Please note that tax, investment, pension and ISA rules can change and the information and any views contained in this article may now be inaccurate.

The Nikkei 225 hitting a three-decade high hasn’t necessarily made UK investors rich
Thursday 22 Jun 2023 Author: Tom Sieber

Japanese stocks got their latest seal of approval from Warren Buffett as the legendary investor added to his holdings in Japan’s five largest trading houses. Akin to conglomerates, these ‘sōgō shōsha’ trade in a wide range of products and materials.

Buffett has been rewarded for his faith in Japan’s stock market, even if he says these investments are for the long-term and not just to make a quick buck.

The country’s flagship Nikkei 225 index reached a three-decade high on 16 June as the Bank of Japan persisted with its loose policy setting – running counter to the approach taken by other central banks. There has subsequently been some profit taking but the Nikkei still remains among the best performing indices worldwide so far in 2023.

M&G Investments’ Fabiana Fedeli says: ‘Within developed economies, Japan remains one of our favourite markets. We have found a number of companies that are improving operational leverage with a positive impact on earnings growth, alongside increasing shareholder returns via raising dividends and share buybacks, even without the support of the macroeconomic backdrop.
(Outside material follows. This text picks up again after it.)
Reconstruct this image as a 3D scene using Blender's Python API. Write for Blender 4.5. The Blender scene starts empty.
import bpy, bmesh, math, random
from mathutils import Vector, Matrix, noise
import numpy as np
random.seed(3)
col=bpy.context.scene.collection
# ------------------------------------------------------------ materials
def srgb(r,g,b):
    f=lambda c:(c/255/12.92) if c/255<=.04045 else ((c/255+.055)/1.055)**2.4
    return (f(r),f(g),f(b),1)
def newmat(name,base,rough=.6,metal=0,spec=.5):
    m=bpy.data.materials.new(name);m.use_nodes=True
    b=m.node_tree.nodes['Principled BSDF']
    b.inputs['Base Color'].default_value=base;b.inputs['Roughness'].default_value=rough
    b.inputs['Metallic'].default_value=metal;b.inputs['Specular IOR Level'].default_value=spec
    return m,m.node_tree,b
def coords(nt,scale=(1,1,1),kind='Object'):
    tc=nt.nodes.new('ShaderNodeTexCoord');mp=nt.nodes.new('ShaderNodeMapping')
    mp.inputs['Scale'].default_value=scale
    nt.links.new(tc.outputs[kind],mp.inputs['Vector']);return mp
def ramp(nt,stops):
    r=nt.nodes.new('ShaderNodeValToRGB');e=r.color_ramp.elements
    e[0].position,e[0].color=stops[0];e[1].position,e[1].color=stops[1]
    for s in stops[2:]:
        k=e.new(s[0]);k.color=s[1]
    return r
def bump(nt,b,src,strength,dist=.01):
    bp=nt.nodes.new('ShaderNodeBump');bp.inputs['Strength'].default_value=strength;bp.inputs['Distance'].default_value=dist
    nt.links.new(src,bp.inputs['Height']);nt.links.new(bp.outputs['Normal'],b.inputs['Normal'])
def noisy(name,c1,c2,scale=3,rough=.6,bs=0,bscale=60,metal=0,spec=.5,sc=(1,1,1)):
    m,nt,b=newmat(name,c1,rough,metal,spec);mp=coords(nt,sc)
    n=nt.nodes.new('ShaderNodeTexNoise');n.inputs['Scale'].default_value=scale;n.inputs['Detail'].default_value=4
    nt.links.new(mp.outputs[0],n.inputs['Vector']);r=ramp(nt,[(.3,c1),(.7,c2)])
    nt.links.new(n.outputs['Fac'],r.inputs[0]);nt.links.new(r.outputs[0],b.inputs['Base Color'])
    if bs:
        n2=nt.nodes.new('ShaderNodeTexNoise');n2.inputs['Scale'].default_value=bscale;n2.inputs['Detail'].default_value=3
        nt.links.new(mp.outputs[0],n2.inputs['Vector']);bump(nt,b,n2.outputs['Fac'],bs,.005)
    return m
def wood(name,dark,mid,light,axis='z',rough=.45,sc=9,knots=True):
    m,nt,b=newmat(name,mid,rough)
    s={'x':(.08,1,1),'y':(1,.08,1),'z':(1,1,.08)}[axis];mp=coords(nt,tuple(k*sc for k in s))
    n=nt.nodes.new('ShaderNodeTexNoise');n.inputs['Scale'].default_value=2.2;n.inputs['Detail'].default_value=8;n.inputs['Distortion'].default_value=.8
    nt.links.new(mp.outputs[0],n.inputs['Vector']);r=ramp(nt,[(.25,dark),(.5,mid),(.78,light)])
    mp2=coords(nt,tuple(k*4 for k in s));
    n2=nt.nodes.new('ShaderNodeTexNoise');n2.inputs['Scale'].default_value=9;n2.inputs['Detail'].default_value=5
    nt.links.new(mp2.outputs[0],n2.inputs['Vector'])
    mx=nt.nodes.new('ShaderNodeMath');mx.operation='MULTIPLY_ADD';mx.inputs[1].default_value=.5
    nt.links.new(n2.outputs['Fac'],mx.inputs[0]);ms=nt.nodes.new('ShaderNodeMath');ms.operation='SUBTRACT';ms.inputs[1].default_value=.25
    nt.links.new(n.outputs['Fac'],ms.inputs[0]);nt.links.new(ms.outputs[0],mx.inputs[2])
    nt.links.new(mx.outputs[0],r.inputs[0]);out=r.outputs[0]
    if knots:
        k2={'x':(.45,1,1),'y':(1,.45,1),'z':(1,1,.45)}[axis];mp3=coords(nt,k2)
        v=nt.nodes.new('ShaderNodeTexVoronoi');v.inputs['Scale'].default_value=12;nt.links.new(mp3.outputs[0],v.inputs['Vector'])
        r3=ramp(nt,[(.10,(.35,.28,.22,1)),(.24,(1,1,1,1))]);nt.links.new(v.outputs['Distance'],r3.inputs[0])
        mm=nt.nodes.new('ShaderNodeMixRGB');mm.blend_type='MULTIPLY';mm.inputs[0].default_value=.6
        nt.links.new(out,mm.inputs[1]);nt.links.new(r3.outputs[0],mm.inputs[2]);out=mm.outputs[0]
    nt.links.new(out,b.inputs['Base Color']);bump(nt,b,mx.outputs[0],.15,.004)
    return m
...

‘However, less well recognised in our view, alongside this culture of self-help and corporate reform, is the prospect of wage growth boosting consumption, providing a further potential tailwind for growth in the years ahead.’

Fedeli says that despite recent market strength, Japanese equities remain ‘underappreciated’ – though she does acknowledge currency as a factor for investors.

After all, a weak yen may be boosting Japanese exports and providing a tailwind for the country’s stock market but it is making it difficult for UK investors to fully participate in the rally.

In sterling terms, the Nikkei has delivered a return of just 12% compared with 27% in yen terms. So even the mainstream index trackers and exchange-traded funds tracking the index have underperformed, if priced in sterling.

The table shows the performance of various Japan-focused funds and investment trusts priced in sterling and only one has managed to beat the yen performance of the Nikkei 225, being Nippon Active Value Fund (NAVF) with a 28% return year-to-date.

A currency hedged tracker, like UBS MSCI Japan UCITS ETF (hedged to GBP) (UB02), which looks to balance out foreign exchange moves, would have allowed you to better participate in Japan’s rally. It has returned 26% year-to-date.